Closed-End Hedge Fund
A closed-end hedge fund is a hedge fund that issues a fixed number of shares to the public. These shares can be traded in the secondary market.
Compound Interest
A compound interest effect occurs when reinvested dividends of an investment fund or hedge fund increase the principal investment amount and, subsequently, the accumulated interests. As a result, the increase in value is greater than if the earnings were regularly distributed.
Cost Average Effect
An investment strategy where rather than periodically subscribing a constant number of shares, one invests a fixed amount of capital each period in order to achieve a more favorable average price per share over time. The cost average effect occurs because with constant monthly payments, an investor receives more shares in down markets and fewer shares in up markets resulting in a lower average price per share.
Capital Guarantee
Compound Annual Rate Of Return (Carr)
The compounded 'growth' of an investment that has been achieved each year to enable the initial price to grow to the latest selected price over a particular time period.

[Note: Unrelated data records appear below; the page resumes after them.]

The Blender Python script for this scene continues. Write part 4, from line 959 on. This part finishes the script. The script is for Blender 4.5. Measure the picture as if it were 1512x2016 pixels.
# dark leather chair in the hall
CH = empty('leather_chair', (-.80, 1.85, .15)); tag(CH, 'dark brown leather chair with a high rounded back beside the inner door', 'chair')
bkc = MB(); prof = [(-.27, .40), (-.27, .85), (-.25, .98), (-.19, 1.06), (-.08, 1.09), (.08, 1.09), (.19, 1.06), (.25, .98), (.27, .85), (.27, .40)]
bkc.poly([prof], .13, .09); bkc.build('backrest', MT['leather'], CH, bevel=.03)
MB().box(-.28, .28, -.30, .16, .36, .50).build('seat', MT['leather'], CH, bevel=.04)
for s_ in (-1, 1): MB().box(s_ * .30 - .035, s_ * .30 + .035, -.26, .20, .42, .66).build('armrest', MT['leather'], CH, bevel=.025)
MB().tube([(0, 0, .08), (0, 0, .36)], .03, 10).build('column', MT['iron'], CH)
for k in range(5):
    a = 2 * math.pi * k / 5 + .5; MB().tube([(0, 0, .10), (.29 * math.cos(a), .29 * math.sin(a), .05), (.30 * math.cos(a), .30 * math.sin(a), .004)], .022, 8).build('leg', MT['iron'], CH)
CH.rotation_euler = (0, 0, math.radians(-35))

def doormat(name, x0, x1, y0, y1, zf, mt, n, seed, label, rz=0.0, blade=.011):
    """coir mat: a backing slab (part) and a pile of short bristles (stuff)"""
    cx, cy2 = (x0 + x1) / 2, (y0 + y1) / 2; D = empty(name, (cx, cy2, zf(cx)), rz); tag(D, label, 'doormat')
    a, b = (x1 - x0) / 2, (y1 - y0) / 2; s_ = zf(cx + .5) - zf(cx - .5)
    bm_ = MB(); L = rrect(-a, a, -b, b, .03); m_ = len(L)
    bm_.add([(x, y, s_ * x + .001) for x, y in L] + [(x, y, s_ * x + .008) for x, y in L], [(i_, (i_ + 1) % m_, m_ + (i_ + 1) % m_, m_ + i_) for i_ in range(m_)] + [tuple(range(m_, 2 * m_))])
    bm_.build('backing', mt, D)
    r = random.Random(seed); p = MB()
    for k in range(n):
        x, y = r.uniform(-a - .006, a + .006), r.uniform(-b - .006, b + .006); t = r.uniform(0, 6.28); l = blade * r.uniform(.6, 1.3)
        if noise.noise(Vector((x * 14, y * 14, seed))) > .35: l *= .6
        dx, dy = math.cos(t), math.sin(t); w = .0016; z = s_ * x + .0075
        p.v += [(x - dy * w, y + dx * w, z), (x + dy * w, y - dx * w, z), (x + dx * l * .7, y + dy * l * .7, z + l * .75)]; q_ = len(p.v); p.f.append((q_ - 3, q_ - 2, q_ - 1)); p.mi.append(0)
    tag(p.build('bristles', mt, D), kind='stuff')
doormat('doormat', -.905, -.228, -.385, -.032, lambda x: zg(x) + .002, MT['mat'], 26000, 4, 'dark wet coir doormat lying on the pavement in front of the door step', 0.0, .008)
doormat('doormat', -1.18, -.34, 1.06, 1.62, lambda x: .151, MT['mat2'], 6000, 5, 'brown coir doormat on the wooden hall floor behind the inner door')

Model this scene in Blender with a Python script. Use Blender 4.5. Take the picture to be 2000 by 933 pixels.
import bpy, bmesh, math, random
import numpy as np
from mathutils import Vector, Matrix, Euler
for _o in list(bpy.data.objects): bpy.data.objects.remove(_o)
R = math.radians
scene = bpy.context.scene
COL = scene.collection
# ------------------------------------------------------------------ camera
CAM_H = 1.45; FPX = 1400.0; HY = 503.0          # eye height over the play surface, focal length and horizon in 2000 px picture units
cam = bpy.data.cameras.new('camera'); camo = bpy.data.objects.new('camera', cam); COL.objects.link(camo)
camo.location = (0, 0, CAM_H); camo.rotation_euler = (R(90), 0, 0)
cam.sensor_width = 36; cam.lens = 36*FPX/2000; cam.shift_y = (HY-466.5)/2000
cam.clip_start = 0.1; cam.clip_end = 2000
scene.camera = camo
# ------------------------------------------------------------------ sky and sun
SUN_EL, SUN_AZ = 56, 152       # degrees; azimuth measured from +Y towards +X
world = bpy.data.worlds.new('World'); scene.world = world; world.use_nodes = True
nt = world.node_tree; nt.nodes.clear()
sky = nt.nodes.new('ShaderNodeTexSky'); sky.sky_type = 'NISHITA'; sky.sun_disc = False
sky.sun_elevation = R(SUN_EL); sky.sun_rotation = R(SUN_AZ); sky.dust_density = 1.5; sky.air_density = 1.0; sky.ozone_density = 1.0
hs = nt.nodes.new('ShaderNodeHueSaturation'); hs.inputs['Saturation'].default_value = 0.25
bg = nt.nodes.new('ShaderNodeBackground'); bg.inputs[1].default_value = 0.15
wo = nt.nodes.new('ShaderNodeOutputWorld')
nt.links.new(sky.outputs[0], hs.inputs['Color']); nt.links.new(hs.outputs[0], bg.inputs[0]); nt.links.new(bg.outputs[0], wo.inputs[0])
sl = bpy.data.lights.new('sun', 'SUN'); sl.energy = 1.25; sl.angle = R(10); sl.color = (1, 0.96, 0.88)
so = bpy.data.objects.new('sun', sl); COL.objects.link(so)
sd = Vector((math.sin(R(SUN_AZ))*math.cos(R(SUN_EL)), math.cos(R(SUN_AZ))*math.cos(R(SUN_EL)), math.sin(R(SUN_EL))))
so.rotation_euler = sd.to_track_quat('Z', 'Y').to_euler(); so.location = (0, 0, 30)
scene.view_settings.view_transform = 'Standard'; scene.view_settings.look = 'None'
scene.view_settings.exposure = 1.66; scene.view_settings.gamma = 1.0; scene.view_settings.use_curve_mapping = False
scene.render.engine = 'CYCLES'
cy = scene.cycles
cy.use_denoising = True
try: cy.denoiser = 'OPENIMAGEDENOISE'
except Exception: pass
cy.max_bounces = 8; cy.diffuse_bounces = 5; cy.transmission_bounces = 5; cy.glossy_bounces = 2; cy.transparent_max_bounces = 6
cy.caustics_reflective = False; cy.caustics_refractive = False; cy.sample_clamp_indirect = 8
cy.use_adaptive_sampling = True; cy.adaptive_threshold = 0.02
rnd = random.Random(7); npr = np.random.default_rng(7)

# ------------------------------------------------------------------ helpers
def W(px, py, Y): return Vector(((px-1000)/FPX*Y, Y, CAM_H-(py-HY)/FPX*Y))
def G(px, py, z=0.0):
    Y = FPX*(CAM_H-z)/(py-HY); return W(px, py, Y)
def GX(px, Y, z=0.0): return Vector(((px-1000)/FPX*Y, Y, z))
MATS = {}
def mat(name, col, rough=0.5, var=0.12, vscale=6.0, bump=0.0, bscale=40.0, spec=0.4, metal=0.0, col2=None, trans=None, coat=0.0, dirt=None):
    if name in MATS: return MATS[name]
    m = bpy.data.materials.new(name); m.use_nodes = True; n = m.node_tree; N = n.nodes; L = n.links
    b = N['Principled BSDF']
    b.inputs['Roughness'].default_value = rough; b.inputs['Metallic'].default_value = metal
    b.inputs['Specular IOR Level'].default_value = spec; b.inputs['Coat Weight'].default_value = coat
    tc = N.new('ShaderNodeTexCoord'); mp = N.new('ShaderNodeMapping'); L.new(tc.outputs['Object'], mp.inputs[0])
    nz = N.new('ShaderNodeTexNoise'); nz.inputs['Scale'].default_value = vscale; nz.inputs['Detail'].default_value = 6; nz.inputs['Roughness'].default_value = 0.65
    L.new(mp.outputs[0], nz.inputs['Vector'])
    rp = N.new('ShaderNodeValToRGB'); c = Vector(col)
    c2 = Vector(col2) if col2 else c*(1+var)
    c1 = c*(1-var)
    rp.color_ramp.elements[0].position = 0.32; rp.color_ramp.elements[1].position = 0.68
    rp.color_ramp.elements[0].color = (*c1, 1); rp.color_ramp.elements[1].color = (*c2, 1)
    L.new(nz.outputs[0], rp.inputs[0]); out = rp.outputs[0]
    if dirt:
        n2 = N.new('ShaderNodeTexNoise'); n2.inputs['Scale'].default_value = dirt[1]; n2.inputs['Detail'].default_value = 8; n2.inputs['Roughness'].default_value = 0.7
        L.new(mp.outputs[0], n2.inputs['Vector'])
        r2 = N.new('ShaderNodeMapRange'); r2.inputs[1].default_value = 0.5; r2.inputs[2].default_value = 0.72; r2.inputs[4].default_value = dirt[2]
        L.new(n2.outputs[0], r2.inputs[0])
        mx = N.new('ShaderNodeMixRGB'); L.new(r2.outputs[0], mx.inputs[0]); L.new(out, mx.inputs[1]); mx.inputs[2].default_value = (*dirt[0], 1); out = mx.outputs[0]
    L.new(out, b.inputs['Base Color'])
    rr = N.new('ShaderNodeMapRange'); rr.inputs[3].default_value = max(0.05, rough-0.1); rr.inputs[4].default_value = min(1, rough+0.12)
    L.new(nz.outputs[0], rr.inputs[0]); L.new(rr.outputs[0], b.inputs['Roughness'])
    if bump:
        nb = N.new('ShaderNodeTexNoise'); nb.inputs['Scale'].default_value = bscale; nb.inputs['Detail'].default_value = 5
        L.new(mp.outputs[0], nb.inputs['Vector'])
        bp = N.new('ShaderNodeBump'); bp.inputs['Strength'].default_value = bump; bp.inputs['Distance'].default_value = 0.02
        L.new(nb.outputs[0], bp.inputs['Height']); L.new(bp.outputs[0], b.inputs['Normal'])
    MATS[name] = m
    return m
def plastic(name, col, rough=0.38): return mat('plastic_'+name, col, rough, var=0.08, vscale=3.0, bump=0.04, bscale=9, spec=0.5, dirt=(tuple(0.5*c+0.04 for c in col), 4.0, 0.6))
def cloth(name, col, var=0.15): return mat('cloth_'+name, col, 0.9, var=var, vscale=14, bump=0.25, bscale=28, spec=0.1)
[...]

Commodity Trading Adviser (Cta)
The manager or adviser of a managed futures [see Managed futures] fund. The term reflects the fact that early futures markets [see Futures] were commodities-based and were set up to enable producers and buyers to hedge against possible price movements in the underlying asset.
Constant Proportion Portfolio Insurance (Cppi)
A strategy that synthetically reproduces the pay-out of a put or call option through dynamically adjusting the delta hedge of the underlying asset. Unlike a conventional option, the investment exposure (or participation) of the underlying asset will change over the life of the structure.
Convertible Bond
A bond issued by a company that has a set maturity date and pays interest in the form of a coupon. It has features of both a bond and stock and its valuation reflects both types of instrument. It gives the holder the option to convert the bond into a specific number of shares of the issuing company - in other words, it has an 'embedded option'.
Correlation
Correlation is a measure of the interdependence or strength of the relationship between two investments. It tells us something about the degree to which the variations of returns from their respective means move together. So if two investments are positively correlated, when one performs above its mean return it is likely that the other will also perform above its own mean return. If two investments are negatively correlated, when one performs above its mean return it is likely that the other will perform below its mean return. Note that correlation says nothing about the mean returns themselves - they could both be up, or both down, or one could be up and one down. To measure the strength of the relationship, we use the correlation coefficient. Values range from -1 (perfect negative correlation), through 0 (no correlation or uncorrelated) to +1 (perfect positive correlation). From a risk management perspective, it is generally favourable if two investments are uncorrelated because it means that there is no identifiable directional pattern or proportional relationship between the deviations of their monthly returns from each of their respective trends - sometimes investment B is positively correlated to investment A when the returns of A are positive and negatively correlated when they are negative, meaning that over a period of time our strategy returns get closer to non-correlation. This produces a smoother overall return profile.
Custodian
Trustees are normally large banks or insurance companies, who are independent from the investment companies. Their key role is to protect investor’s interests. The investment companies’ securities are registered in the Custodian Trustees name.
Capacity
The amount of investment capital that can be comfortably absorbed by a manager or strategy without a diminishing of returns. One useful indication of whether or not a manager or strategy faces capacity constraints is to analyse the degree to which they experience slippage [see Slippage] in the execution of their strategy or trades.